God designed families to act as buffers against the world, a safe haven in which we can be absolutely ridiculously stupid, but yet in which we will forever be safe. We grow up in families for a reason. Everyone makes mistakes; small ones and big ones, mistakes that last a second or ones that seem to never end. But we learn from our errors, and rise from the ashes of our failures to choose again.
The problem with growing up is that after a while, we have to learn to think for ourselves. The mistakes we make can not be covered up or smoothed over by Mom and Dad. We come face to face with imperative choices, ones that can not be ignored or passed off to someone else. We have to realize, as a society and as individuals, that what we say and what we do matters in the long run, for our future and the future of those around us.

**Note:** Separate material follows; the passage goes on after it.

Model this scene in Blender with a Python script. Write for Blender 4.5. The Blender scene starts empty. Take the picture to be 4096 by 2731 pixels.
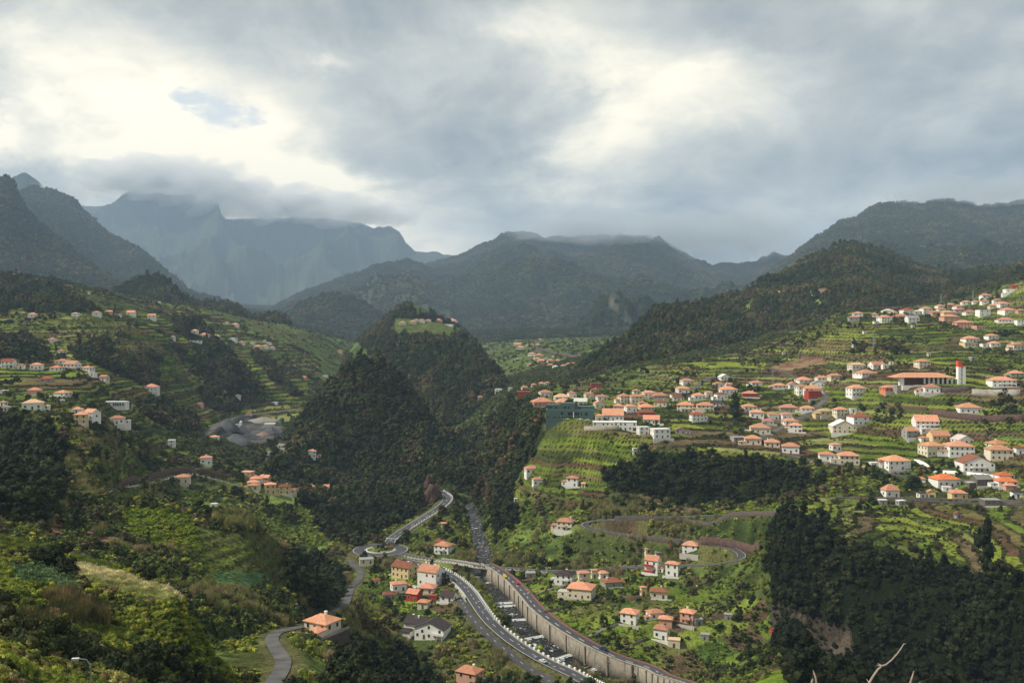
import bpy, math, random
import numpy as np
rng = np.random.default_rng(7)
random.seed(7)
SC = bpy.context.scene
COL = SC.collection

# ------------------------------------------------------------------ camera
CAM_Z = 200.0          # the viewpoint is 200 m above the datum, about 130 m above the river
F = 887.0              # focal length for a 1024 px wide frame
CX, CY = 512.0, 341.0
cam_d = bpy.data.cameras.new("camera")
cam_d.sensor_width = 36.0
cam_d.lens = F / 1024.0 * 36.0
cam_d.clip_start = 0.3
cam_d.clip_end = 60000.0
cam = bpy.data.objects.new("camera", cam_d)
cam.location = (0, 0, CAM_Z)
cam.rotation_euler = (math.radians(90), 0, 0)
COL.objects.link(cam)
SC.camera = cam

# ------------------------------------------------------------------ sun, sky, exposure
SUN_AZ = math.radians(-97.0)     # measured from the view direction (+Y), negative = left
SUN_EL = math.radians(47.0)
sun_dir = (math.sin(SUN_AZ) * math.cos(SUN_EL), math.cos(SUN_AZ) * math.cos(SUN_EL), math.sin(SUN_EL))
sl = bpy.data.lights.new("sun", 'SUN')
sl.energy = 5.0
sl.angle = math.radians(0.6)
sl.color = (1.0, 0.93, 0.80)
sun = bpy.data.objects.new("sun", sl)
from mathutils import Vector, Matrix
sun.rotation_euler = Vector(sun_dir).to_track_quat('Z', 'Y').to_euler()
sun.location = (0, 0, 600)
COL.objects.link(sun)

W = bpy.data.worlds.new("World")
SC.world = W
W.use_nodes = True

SC.view_settings.view_transform = 'Standard'
SC.view_settings.look = 'None'
SC.view_settings.gamma = 1.0
SC.view_settings.use_curve_mapping = False
SC.view_settings.exposure = 0.10
SC.cycles.use_denoising = True
try:
    SC.cycles.denoiser = 'OPENIMAGEDENOISE'
except Exception:
    pass
SC.cycles.max_bounces = 4
SC.cycles.diffuse_bounces = 2
SC.cycles.glossy_bounces = 2
SC.cycles.transmission_bounces = 2
SC.cycles.transparent_max_bounces = 6
SC.cycles.volume_bounces = 2
SC.cycles.caustics_reflective = False
SC.cycles.caustics_refractive = False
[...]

Everyone comes to a moral standstill from time to time, a deviation from their typical life journey, a proverbial fork in the road. One choice may seem easier, with no dips or turns visible in the near future, while the other looks potentially treacherous but ultimately rewarding. When we are children, our parents hold our hands as we walk down the second road, comfort us as trees wave in the wind, and clap us on the back when we reach the pot of gold on the other side. Gradually, we have to learn to let go of that anchor and remove our hand from theirs. We have to confront the animals lurking in the shadows, overcome the trepidation in our own hearts, and embrace the success at the end. That is not to say the second path is the most obviously rewarding. On the contrary, the first path seems the easiest and is most often chosen for pure simplicity alone. But the easiest choices are not always the most substantial in the long run, and part of growing up is looking temptation in the eye and being able to walk away.

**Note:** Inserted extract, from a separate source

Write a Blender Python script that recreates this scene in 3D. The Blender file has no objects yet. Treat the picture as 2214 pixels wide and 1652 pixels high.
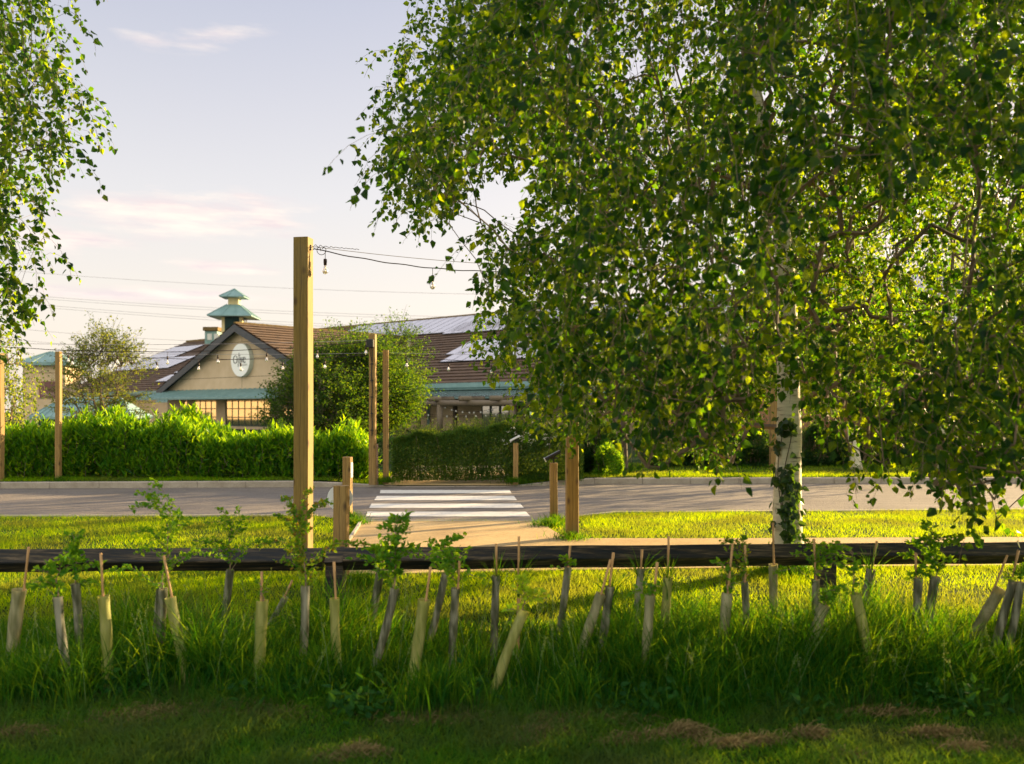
import bpy, math, random
import numpy as np
from mathutils import Vector, Matrix
R = math.radians
random.seed(7)
rng = np.random.default_rng(11)
scene = bpy.context.scene
COL = scene.collection
# ---------------------------------------------------------------- measured frame: photo grid 2214 x 1652, lens 32 mm, eye 1.43 m
F, CX, HY, EH = 1968.0, 1107.0, 885.0, 1.43
def at(x, y, Y):                       # a point seen at (x, y) standing Y metres away
    return Vector(((x-CX)/F*Y, Y, EH-(y-HY)/F*Y))
def gr(x, y, z=0.0):                   # the ground point seen at (x, y)
    Y = F*(EH-z)/(y-HY)
    return Vector(((x-CX)/F*Y, Y, z))
SUN_AZ, SUN_EL = R(55), R(15)
SUN = Vector((math.sin(SUN_AZ)*math.cos(SUN_EL), math.cos(SUN_AZ)*math.cos(SUN_EL), math.sin(SUN_EL)))
# ---------------------------------------------------------------- materials
def newmat(name):
    m = bpy.data.materials.new(name); m.use_nodes = True
    nt = m.node_tree; b = nt.nodes['Principled BSDF']
    return m, nt, b
def N(nt, typ, **kw):
    n = nt.nodes.new(typ)
    for k, v in kw.items():
        if k in n.inputs.keys(): n.inputs[k].default_value = v
        else: setattr(n, k, v)
    return n
def ramp(nt, fac, stops, interp='LINEAR'):
    r = nt.nodes.new('ShaderNodeValToRGB'); r.color_ramp.interpolation = interp
    els = r.color_ramp.elements
    while len(els) < len(stops): els.new(0.5)
    for e, (p, c) in zip(els, stops):
        e.position = p; e.color = (c[0], c[1], c[2], 1) if len(c) == 3 else c
    nt.links.new(fac, r.inputs[0]); return r.outputs[0]
def coords(nt, scale=(1,1,1), kind='Object', rot=(0,0,0)):
    tc = nt.nodes.new('ShaderNodeTexCoord'); mp = nt.nodes.new('ShaderNodeMapping')
    mp.inputs['Scale'].default_value = scale; mp.inputs['Rotation'].default_value = rot
    nt.links.new(tc.outputs[kind], mp.inputs['Vector']); return mp.outputs[0]
def noise(nt, vec, scale, detail=4, rough=.55):
    n = N(nt, 'ShaderNodeTexNoise'); n.inputs['Scale'].default_value = scale
    n.inputs['Detail'].default_value = detail; n.inputs['Roughness'].default_value = rough
    nt.links.new(vec, n.inputs['Vector']); return n.outputs['Fac']
def mixc(nt, fac, a, b, mode='MIX'):
    n = nt.nodes.new('ShaderNodeMix'); n.data_type = 'RGBA'; n.blend_type = mode
    for sock, v in ((n.inputs[0], fac), (n.inputs[6], a), (n.inputs[7], b)):
        if hasattr(v, 'is_linked') or hasattr(v, 'links'): nt.links.new(v, sock)
        elif isinstance(v, (int, float)): sock.default_value = v
        else: sock.default_value = (v[0], v[1], v[2], 1)
    return n.outputs[2]
def bump(nt, b, h, strength=.4, dist=.01):
    n = nt.nodes.new('ShaderNodeBump'); n.inputs['Strength'].default_value = strength
    n.inputs['Distance'].default_value = dist; nt.links.new(h, n.inputs['Height'])
    nt.links.new(n.outputs[0], b.inputs['Normal'])
def simple(name, c1, c2, scale=6, rough=.6, bmp=.2, bd=.004, metallic=0, spec=.4, detail=5, stretch=(1,1,1), fine=None):
    m, nt, b = newmat(name)
    v = coords(nt, stretch)
    f = noise(nt, v, scale, detail)
    col = ramp(nt, f, [(.3, c1), (.7, c2)])
    if fine:
        f2 = noise(nt, v, fine, 3); col = mixc(nt, .5, col, ramp(nt, f2, [(.35, (.55,.55,.55)), (.65, (1,1,1))]), 'MULTIPLY')
        bump(nt, b, f2, bmp, bd)
    elif bmp: bump(nt, b, f, bmp, bd)
    nt.links.new(col, b.inputs['Base Color'])
    b.inputs['Roughness'].default_value = rough; b.inputs['Metallic'].default_value = metallic
    b.inputs['Specular IOR Level'].default_value = spec
    return m
def leafmat(name, cols, trans, tw=.5, rough=.6, spec=.14, patch=None, green=True):
    """thin leaf: diffuse + light passing through + sheen; tone differs leaf by leaf"""
    gk = (lambda c: (c[0]*.66, c[1]*1.05, c[2]*1.2)) if green else (lambda c: c)
    gt = (lambda c: (c[0]*.93, c[1]*1.08, c[2]*.7)) if green else (lambda c: c)
    cols = [gk(c) for c in cols]; trans = [gt(c) for c in trans]
    if patch: patch = (patch[0], gk(patch[1]), gt(patch[2]))
    m, nt, b = newmat(name)
    g = nt.nodes.new('ShaderNodeNewGeometry')
    col = ramp(nt, g.outputs['Random Per Island'], [(i/(len(cols)-1), c) for i, c in enumerate(cols)])
    tcol = ramp(nt, g.outputs['Random Per Island'], [(i/(len(trans)-1), c) for i, c in enumerate(trans)])
    if patch:
        v = coords(nt, kind='Object'); f = noise(nt, v, patch[0], 3)
        pf = ramp(nt, f, [(.42, (0,0,0)), (.62, (1,1,1))])
        col = mixc(nt, pf, col, patch[1]); tcol = mixc(nt, pf, tcol, patch[2])
    nt.links.new(col, b.inputs['Base Color'])
    b.inputs['Roughness'].default_value = rough; b.inputs['Specular IOR Level'].default_value = spec
    t = nt.nodes.new('ShaderNodeBsdfTranslucent'); nt.links.new(tcol, t.inputs['Color'])
    mx = nt.nodes.new('ShaderNodeMixShader'); mx.inputs[0].default_value = tw
    nt.links.new(b.outputs[0], mx.inputs[1]); nt.links.new(t.outputs[0], mx.inputs[2])
    nt.links.new(mx.outputs[0], nt.nodes['Material Output'].inputs['Surface'])
    return m
def woodmat(name, c1, c2, knot=(.09,.05,.02)):
    m, nt, b = newmat(name)
    v = coords(nt, (14, 14, .9)); f = noise(nt, v, 3, 6, .6)
    v2 = coords(nt, (60, 60, 1.6)); f2 = noise(nt, v2, 3, 3, .6)
    col = ramp(nt, f, [(.3, c1), (.7, c2)])
    col = mixc(nt, .45, col, ramp(nt, f2, [(.35, (.5,.5,.5)), (.6, (1,1,1))]), 'MULTIPLY')
    vo = N(nt, 'ShaderNodeTexVoronoi'); vo.inputs['Scale'].default_value = 1.0
    nt.links.new(coords(nt, (7, 7, 3.6)), vo.inputs['Vector'])
    kf = ramp(nt, vo.outputs['Distance'], [(.06, (1,1,1)), (.2, (0,0,0))])
    col = mixc(nt, kf, col, knot)
    # drying split wandering down the face, and grey weathering
    sp = nt.nodes.new('ShaderNodeSeparateXYZ'); nt.links.new(coords(nt), sp.inputs[0]); wn = noise(nt, coords(nt, (0, 0, 1)), 1.3, 3)
    ad = nt.nodes.new('ShaderNodeMath'); ad.operation = 'MULTIPLY_ADD'; nt.links.new(wn, ad.inputs[0]); ad.inputs[1].default_value = .09; ad.inputs[2].default_value = -.045
    sb = nt.nodes.new('ShaderNodeMath'); sb.operation = 'SUBTRACT'; nt.links.new(sp.outputs[0], sb.inputs[0]); nt.links.new(ad.outputs[0], sb.inputs[1])
    ab = nt.nodes.new('ShaderNodeMath'); ab.operation = 'ABSOLUTE'; nt.links.new(sb.outputs[0], ab.inputs[0])
    col = mixc(nt, ramp(nt, ab.outputs[0], [(.0012, (.85,.85,.85)), (.0035, (0,0,0))]), col, (.03,.018,.008))
    wf = noise(nt, coords(nt, (1, 1, .35)), 3.5, 5); col = mixc(nt, ramp(nt, wf, [(.52, (0,0,0)), (.72, (.45,.45,.45))]), col, (.17,.14,.09))
    nt.links.new(col, b.inputs['Base Color']); b.inputs['Roughness'].default_value = .75
    bump(nt, b, f2, .35, .003)
    return m
MT = {}
MT['post'] = woodmat('weathered_timber', (.20,.125,.026), (.31,.20,.05))
MT['post_far'] = woodmat('pale_timber', (.25,.145,.042), (.35,.22,.07))
MT['stump'] = woodmat('fresh_timber', (.27,.155,.048), (.38,.24,.082))
MT['pink_wood'] = woodmat('pinkish_timber', (.36,.20,.14), (.46,.29,.21))
MT['log'] = woodmat('grey_log', (.13,.10,.07), (.26,.20,.14))
# black stained rail, paint worn to wood
m, nt, b = newmat('black_stained_timber')
v = coords(nt, (.9, 12, 12)); f = noise(nt, v, 3.2, 7, .68); v2 = coords(nt, (1.5, 40, 40)); f2 = noise(nt, v2, 3, 4, .6)
col = ramp(nt, f, [(.42, (.010,.013,.020)), (.52, (.035,.028,.022)), (.66, (.15,.11,.075))]); col = mixc(nt, .5, col, ramp(nt, f2, [(.35, (.3,.3,.3)), (.6, (1,1,1))]), 'MULTIPLY')
nt.links.new(col, b.inputs['Base Color']); b.inputs['Roughness'].default_value = .6; b.inputs['Specular IOR Level'].default_value = .3; bump(nt, b, f2, .6, .004); MT['rail'] = m
MT['black'] = simple('black_plastic', (.010,.010,.012), (.02,.02,.022), 8, .45, .05)
MT['cable'] = simple('dark_cable', (.020,.008,.008), (.03,.014,.012), 8, .6, 0)
MT['power'] = simple('grey_conductor', (.30,.27,.29), (.36,.33,.34), 8, .8, 0)
MT['white'] = simple('white_plastic', (.62,.62,.62), (.72,.72,.71), 5, .4, .03)
MT['signwhite'] = simple('white_sign_face', (.93,.93,.93), (.95,.95,.95), 2, .45, .02)
MT['signrim'] = simple('grey_sign_rim', (.46,.50,.44), (.54,.56,.50), 2, .5, .02)
MT['lettering'] = simple('dark_lettering', (.03,.035,.05), (.045,.05,.06), 5, .6, 0)
MT['lettering_pale'] = simple('grey_lettering', (.35,.35,.33), (.40,.40,.38), 5, .6, 0)
MT['disc'] = simple('grey_white_disc', (.70,.71,.74), (.78,.79,.81), 5, .4, .03)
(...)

We can not be afraid to follow our own paths and make our own choices. The choices we make and the actions that follow create who we become, but they do not define who we are. We all want to hold on to our parents’ hands a little longer, tucking our consequences away and relying on their choices to get us through. But we need to learn to embrace every choice that comes our way. We will make mistakes, and we will turn down the wrong path from time to time. But letting go of that hand means that even after we make the wrong choice, we have the ability to turn around and choose again. Our lives rest in our hands, in our choices and our mistakes. It is an uplifting blessing, and an inhibiting curse. But, if we allow ourselves, we all have the ability to turn those mistakes into lessons and those wrong choices into stepping stones for future opportunities.